True life heist movies.

You wait for ages and then two come along at the same time. The ‘other’ film, is of course, the uninspiring plod-fest that is King of Thieves, but Bart Layton’s American Animals is an altogether more exciting proposition. This is a heist movie like no other – indeed, I’ll go so far as to say that it knocks the genre upside down and inside out, creating something quite unique in the process. It’s neither a documentary nor a fictionalised account of actual events, but an inspired amalgam of the two. It’s also one of the best films I’ve seen this year. The news that Layton is now a favourite to step into the vacant slot at the helm of the next Bond movie seems somehow… odd. Of course, I understand the appeal of taking on such a potentially career-boosting project but, after this beauty, it would feel decidedly like a step down.

It’s 2003 and a bunch of disaffected students at the oddly named Transylvania University in Kentucky decide to try and steal some books from their campus library. These are no ordinary books, but priceless (and huge) first edition bird studies by Audubon, worth millions of dollars and guarded only by one elderly female librarian. Spencer Rhinehard (Barry Keoghan) and Warren Lipka (Evan Peters) first formulate the idea and then, as it gradually moves towards becoming a reality, they recruit casual acquaintances Eric Borsuk (Jared Abrahamson) and Chas Allen (Blake Renner) to help them bring it to fruition. At first, it’s like a playful fantasy, with the ringleaders watching famous heist movies for inspiration, experimenting with disguises and meticulously drawing up their plans. But as the actual event looms ever closer, things begin to get more serious.

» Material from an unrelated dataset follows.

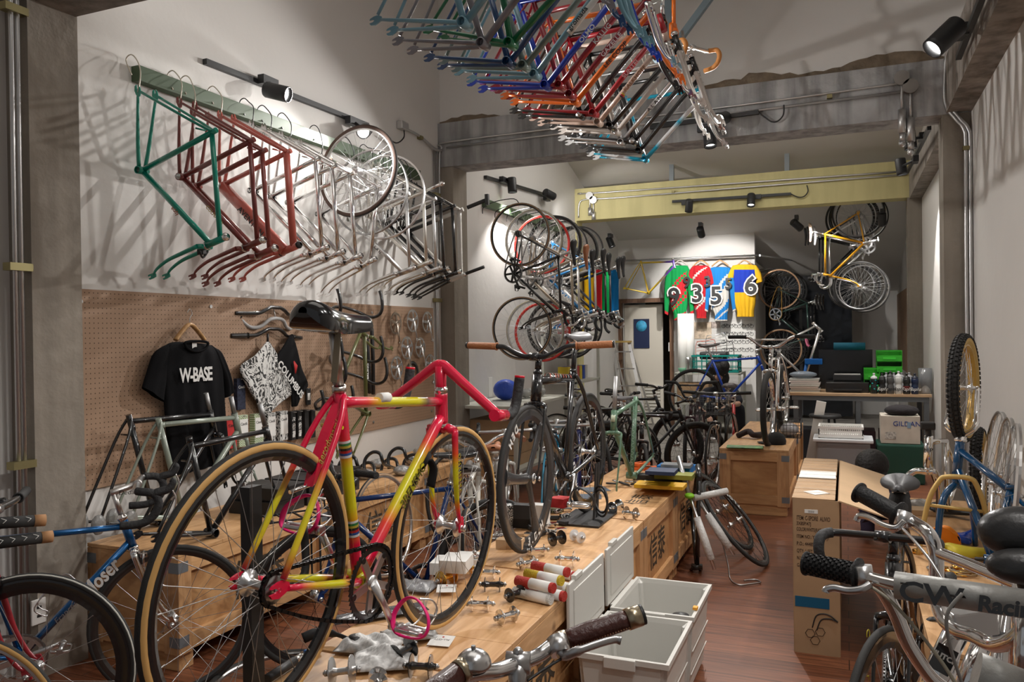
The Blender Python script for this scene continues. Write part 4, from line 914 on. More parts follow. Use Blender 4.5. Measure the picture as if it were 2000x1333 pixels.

The events of American Animals are skilfully cut with interviews with the real life robbers and their parents, many of whom are clearly still in shock about what happened. The brilliance of Layton’s film is the way he keeps switching the point of view, sometimes featuring the real perpetrators in the same frame as the actors who play them, until we’re no longer sure whose narrative we are actually following and which version of the story we should believe. It’s an audacious approach that really pays off.

When we come to the events of the crime itself, the proceedings turn very dark indeed, emphasising the fact that slick, cool heists really are a product of fiction. This robbery is frantic and sweaty and punctuated with expletives – and, of course, unlike the fantasy, there really is a victim here, librarian Betty Jean Gooch (played by Ann Dowd, but also seen as herself, reflecting on her ill-treatment). The reality is, of course, that absolutely nothing goes to plan, the perpetrators are way out of their depth and, once the robbery is over, they are plunged into a world of dread as they await their inevitable fate.

Layton has created something very special here, something that’s worlds away from the workmanlike tropes of the James Bond franchise. I hope he continues to pursue his own projects, because films of this quality don’t come along very often.

In short, don’t miss this; it really is a stunner.